* _PROBLEM_: Locate the word "this" in the material, then show every line that holds it.

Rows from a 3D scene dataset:
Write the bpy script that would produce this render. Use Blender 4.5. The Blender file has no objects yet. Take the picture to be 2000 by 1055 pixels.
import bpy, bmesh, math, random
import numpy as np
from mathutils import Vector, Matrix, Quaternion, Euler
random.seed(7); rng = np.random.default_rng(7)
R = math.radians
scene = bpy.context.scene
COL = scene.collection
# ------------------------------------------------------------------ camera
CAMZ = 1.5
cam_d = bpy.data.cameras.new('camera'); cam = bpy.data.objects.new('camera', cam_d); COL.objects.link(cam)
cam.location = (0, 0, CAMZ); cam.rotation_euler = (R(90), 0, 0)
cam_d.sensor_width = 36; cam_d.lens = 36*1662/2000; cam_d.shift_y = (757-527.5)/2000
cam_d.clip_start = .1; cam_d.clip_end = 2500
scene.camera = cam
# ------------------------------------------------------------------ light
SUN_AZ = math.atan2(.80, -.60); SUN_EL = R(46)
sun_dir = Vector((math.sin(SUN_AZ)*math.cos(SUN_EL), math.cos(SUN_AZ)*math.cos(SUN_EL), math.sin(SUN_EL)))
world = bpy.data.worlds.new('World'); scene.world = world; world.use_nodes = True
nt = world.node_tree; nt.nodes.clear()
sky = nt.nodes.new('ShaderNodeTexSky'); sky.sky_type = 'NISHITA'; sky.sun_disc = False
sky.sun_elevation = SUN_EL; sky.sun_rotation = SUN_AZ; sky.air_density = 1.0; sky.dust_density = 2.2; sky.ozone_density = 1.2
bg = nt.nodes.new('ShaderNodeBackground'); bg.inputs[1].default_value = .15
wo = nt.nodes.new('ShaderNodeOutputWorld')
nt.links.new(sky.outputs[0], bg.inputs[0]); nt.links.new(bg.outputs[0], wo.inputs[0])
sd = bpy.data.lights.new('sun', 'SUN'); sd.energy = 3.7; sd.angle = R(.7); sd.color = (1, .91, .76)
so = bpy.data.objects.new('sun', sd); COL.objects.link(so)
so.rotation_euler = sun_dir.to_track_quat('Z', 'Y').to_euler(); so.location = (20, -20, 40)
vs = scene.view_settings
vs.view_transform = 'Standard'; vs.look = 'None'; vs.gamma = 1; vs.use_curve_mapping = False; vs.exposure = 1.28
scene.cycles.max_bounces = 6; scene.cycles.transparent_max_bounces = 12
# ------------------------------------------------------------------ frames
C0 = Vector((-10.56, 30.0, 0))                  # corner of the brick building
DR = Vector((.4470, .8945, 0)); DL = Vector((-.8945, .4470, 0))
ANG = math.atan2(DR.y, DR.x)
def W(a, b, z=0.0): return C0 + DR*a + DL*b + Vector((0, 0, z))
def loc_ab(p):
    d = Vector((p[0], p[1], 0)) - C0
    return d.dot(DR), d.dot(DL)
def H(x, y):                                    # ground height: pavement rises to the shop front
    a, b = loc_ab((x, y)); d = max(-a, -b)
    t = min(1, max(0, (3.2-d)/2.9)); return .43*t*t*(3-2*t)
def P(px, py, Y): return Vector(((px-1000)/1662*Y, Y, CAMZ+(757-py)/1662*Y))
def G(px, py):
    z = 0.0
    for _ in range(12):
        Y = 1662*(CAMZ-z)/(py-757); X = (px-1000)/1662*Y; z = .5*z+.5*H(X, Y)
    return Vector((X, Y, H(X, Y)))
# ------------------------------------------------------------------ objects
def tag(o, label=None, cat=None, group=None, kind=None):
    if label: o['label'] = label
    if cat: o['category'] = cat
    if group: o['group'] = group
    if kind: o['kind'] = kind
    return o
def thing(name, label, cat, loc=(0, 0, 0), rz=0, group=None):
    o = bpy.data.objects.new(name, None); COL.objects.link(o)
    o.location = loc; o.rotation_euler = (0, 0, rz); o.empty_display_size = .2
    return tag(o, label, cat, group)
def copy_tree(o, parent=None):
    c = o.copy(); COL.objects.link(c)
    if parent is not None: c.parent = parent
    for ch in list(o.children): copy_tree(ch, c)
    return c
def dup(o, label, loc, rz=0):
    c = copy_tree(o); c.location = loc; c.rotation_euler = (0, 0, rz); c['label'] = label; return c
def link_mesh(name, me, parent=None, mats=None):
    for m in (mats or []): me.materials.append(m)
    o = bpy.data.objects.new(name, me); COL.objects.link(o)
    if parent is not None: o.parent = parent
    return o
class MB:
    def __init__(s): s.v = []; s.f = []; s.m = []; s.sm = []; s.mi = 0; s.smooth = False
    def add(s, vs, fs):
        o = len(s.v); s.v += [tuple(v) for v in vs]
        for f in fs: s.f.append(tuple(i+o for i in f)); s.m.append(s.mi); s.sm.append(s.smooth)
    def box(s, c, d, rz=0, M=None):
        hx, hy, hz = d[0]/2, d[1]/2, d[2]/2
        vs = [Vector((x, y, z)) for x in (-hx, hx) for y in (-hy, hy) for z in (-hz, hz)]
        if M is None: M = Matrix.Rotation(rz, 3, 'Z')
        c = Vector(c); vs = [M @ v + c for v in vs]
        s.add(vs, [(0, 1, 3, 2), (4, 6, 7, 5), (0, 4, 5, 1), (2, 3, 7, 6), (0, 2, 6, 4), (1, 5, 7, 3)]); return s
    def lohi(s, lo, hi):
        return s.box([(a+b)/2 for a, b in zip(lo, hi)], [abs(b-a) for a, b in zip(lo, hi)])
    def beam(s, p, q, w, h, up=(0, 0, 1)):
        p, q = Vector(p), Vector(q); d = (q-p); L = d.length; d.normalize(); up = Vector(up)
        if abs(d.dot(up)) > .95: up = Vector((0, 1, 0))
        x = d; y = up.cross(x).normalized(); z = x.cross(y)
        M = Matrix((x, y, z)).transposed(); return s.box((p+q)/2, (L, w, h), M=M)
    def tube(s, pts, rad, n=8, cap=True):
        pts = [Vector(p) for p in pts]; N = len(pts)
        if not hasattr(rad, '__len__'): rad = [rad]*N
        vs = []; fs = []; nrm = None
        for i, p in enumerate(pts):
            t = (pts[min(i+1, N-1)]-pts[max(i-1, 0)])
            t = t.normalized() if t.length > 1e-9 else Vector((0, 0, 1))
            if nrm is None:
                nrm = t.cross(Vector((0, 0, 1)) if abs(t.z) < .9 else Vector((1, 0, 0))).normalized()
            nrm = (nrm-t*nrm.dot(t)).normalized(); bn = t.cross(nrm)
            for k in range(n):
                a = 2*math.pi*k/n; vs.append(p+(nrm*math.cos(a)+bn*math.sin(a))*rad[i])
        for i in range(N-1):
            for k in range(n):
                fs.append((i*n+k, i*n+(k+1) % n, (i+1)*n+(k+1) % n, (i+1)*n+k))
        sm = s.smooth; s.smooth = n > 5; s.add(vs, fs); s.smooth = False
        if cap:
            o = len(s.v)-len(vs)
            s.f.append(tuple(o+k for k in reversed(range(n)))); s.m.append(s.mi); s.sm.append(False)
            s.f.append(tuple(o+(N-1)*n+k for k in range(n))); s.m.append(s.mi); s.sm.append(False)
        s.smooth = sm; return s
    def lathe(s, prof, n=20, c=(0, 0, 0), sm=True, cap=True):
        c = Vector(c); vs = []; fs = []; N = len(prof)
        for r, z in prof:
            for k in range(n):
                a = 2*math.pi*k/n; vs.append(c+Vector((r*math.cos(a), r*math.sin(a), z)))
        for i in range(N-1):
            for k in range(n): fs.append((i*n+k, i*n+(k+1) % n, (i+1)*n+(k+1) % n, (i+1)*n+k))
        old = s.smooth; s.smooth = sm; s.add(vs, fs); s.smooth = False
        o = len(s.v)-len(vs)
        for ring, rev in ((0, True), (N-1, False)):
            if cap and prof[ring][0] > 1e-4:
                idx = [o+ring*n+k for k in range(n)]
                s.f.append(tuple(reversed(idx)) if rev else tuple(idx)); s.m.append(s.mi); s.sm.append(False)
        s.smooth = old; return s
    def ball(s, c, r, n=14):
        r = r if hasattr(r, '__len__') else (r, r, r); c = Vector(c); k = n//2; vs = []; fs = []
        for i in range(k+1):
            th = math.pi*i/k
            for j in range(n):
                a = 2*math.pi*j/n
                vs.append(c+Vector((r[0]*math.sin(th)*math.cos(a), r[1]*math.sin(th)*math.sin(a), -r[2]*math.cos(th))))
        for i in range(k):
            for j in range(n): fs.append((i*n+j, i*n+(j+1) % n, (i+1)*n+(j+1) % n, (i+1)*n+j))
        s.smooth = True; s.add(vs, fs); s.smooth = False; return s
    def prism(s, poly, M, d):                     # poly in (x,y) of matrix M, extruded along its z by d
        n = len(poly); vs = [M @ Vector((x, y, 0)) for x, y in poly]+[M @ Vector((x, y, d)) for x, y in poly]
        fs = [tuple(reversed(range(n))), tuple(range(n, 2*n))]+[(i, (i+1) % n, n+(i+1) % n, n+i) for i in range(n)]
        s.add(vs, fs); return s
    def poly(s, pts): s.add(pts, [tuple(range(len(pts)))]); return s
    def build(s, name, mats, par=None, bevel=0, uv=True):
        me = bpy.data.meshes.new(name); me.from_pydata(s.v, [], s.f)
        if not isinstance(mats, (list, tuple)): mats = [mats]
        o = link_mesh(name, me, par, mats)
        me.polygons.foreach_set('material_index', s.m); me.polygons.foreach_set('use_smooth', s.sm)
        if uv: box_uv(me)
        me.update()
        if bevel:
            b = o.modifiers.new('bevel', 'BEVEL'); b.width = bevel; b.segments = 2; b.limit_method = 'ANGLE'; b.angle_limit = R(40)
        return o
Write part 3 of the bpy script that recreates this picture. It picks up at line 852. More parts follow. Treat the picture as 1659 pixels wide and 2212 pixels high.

* _THE ANSWER_:
Write the bpy script that would produce this render. Use Blender 4.5. The Blender file has no objects yet. Take the picture to be 2000 by 1055 pixels.
Write part 3 of the bpy script that recreates this picture. It picks up at line 852. More parts follow. Treat the picture as 1659 pixels wide and 2212 pixels high.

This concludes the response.